Filmmaker David Michôd (“Animal Kingdom,” “The Rover”) and fellow Australian Justin Kurzel (“Macbeth,” “True History of the Kelly Gang) have more in common than hailing from the same country. Both are visionary filmmakers, not directors who can see the future of cinema necessarily, but artists who create an entire film around an initial or singular point of view. There’s a singular element from each of their films that represents the whole like a totem. In “The King,” it’s the understated color pallet of gray hues that fill the screen top to bottom. The stone grain texture mixed with the fashionable chain-mail and all the understated complexities in between reinforces the look he’s going for. If period pieces are not your thing, “The King” isn’t likely to change that perception. The visual allure of Oscar-nominee Timothee Chalamet’s (“Call Me By Your Name,” “Beautiful Boy”) presence on film sustains the picture even when the editing does not.

King Henry IV (Mendelsohn) has summoned his eldest son, the wayward Hal (Chalamet) from Wales to inform, he will not ascend to the throne. Hal has no ambitions to rule, yet refuses to watch England decline into further despair as his incompetent younger brother, Thomas of Lancaster (Chapman), continuing to wage his father’s pointless wars. Fate puts the crown on Hal’s head as  King Henry V of England, and his father’s death brings a brief calm to the land. An assassin sent by France interrupts the contemplative new young king’s restoration and although he resists the invitation to wage war, a second and third act forces him to act. Hal’s most trusted friend Sir John Falstaff (Edgerton) will aid in the long march to France where they will be outnumbered in men by the overconfident French.

The visual allure of Oscar nominee Timothee Chalamet’s presence on film sustains the picture even when the editing does not.

The majority of Michôd’s vision here rests on the shoulders of Chalamet, the only reason “The King” is receiving film festival status and the levity Netflix has given it. As one of the studio’s weaker award contenders, the fascination with all things Chalamet has kept it in the conversation for now. For much of the film, Chalamet’s Hal is sponge-like, soaking up what others have to say or do around him, choosing his words wisely. That juxtaposed with his rousing speech before the battle has quite an effect. That speech along with other scenes that begin leaning on emotion are cut short by the editing that seems determined to keep the viewer on the surface and the story trudging along to the next historical event.

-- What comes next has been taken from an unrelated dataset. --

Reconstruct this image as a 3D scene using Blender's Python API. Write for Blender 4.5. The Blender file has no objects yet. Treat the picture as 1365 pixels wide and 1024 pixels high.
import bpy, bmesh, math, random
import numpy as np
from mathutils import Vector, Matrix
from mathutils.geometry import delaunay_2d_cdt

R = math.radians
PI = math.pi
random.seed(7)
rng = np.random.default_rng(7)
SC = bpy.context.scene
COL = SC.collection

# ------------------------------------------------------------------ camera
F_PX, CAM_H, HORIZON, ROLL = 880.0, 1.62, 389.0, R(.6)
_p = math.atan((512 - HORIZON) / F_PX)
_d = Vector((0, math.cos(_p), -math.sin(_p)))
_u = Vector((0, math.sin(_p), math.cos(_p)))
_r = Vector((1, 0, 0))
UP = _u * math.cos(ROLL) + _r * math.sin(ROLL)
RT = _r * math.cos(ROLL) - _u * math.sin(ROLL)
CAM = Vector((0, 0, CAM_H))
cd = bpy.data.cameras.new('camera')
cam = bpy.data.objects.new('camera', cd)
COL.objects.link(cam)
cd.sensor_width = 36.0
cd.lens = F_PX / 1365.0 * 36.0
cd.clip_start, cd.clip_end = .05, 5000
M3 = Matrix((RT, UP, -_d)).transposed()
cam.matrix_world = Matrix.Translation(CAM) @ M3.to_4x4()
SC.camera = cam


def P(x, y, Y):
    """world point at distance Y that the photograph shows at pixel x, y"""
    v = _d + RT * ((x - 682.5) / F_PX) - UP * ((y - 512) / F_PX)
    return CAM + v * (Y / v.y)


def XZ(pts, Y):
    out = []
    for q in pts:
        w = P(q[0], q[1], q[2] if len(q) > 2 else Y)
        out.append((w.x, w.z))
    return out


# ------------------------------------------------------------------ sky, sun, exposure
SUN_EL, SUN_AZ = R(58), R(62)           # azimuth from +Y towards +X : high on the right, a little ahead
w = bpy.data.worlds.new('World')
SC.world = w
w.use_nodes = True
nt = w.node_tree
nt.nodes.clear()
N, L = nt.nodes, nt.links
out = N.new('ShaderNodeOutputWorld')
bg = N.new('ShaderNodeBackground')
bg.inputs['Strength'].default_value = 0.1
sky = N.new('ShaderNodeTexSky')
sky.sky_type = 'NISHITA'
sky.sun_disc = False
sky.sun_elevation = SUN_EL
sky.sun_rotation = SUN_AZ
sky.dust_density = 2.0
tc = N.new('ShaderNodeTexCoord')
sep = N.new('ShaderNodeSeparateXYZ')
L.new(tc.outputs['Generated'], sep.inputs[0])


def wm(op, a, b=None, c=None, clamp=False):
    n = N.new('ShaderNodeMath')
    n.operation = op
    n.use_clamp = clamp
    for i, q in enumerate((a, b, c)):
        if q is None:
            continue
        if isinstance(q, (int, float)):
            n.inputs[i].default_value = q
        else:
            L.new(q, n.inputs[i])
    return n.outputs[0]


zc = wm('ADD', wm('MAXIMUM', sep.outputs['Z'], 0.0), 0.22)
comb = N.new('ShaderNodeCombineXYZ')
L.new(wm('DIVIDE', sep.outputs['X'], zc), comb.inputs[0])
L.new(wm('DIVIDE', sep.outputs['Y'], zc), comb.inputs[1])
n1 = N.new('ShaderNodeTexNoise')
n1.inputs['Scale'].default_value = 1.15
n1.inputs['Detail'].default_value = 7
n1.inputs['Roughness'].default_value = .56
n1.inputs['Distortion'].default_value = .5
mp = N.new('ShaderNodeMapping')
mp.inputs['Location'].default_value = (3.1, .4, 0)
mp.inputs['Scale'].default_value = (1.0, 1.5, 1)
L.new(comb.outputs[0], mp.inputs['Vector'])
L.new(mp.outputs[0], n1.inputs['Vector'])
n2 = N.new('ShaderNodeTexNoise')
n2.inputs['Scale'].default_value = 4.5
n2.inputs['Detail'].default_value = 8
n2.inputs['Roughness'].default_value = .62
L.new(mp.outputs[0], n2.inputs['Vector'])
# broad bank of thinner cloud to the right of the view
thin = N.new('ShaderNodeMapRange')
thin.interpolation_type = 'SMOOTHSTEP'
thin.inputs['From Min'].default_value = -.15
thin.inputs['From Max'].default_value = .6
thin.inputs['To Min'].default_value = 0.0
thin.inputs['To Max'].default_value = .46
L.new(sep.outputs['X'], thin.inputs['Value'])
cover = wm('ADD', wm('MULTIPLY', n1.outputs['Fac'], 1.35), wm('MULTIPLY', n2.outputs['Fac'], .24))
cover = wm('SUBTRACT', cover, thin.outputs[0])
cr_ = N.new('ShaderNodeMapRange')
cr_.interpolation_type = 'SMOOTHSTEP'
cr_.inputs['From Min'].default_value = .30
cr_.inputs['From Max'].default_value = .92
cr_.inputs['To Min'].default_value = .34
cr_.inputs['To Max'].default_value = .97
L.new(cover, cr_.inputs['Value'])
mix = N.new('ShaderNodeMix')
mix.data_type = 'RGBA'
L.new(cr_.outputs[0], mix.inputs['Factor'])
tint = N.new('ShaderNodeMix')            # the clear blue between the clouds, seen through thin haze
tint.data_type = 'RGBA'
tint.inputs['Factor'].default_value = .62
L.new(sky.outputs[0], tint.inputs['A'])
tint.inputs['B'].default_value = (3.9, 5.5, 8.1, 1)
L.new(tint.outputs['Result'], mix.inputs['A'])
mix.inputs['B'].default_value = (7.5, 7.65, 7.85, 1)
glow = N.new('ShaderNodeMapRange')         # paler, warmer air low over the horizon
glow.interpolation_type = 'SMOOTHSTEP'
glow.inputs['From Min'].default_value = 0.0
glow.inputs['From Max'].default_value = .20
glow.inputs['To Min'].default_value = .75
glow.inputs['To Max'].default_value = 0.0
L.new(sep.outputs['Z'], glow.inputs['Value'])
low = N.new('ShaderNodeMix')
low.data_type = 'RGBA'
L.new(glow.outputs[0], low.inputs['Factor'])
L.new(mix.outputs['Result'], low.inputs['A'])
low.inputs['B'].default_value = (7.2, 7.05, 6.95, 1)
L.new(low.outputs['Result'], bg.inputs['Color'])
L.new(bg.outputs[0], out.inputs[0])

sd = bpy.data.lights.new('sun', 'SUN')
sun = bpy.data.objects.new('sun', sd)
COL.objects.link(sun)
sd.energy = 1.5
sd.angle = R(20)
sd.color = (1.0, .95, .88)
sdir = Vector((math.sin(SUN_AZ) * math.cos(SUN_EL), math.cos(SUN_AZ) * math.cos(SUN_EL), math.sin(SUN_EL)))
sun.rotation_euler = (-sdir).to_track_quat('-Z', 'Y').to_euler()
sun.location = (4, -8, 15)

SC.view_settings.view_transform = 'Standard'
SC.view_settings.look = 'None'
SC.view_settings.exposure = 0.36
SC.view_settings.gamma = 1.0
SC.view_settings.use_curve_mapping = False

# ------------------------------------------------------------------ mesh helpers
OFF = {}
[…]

Never has the early 15th Century looked so indirectly fashionable as the costumes mirror Restoration Hardware’s color pallet. Everything on screen cultivates the singular vision Michôd has for “The King.” As impressive as it looks, the artistry rarely translates into the viewer’s investment toward the plot nor does it provide much entertainment value. “The King” has much to say about nobility, children waging pointless wars on behalf of old men, and corruptibility. Chalamet’s performance exhibits sorrow through duty without some big, showy moment where he leaves his preferred life behind for duty. Edgerton’s Falstaff is one of the weaker elements and his performance an impersonation of Russell Crowe’s Robin Hood character. Pattinson’s brief appearance at the end of “The King’s” horseback road trip is a rare showy, but an ultimately ineffective moment. Depp’s equally brief role services the story far more than more of its more obvious moments. Twice Oscar-nominated musical composer Nicholas Britell (“Moonlight,” “If Beale Street Could Talk) delivers another meditative original score that reinforces Michôd’s understated cause.

Final Thought

Timothee Chalamet’s allure and range on full display in visionary director David Michôd’s introspective monarchy drama.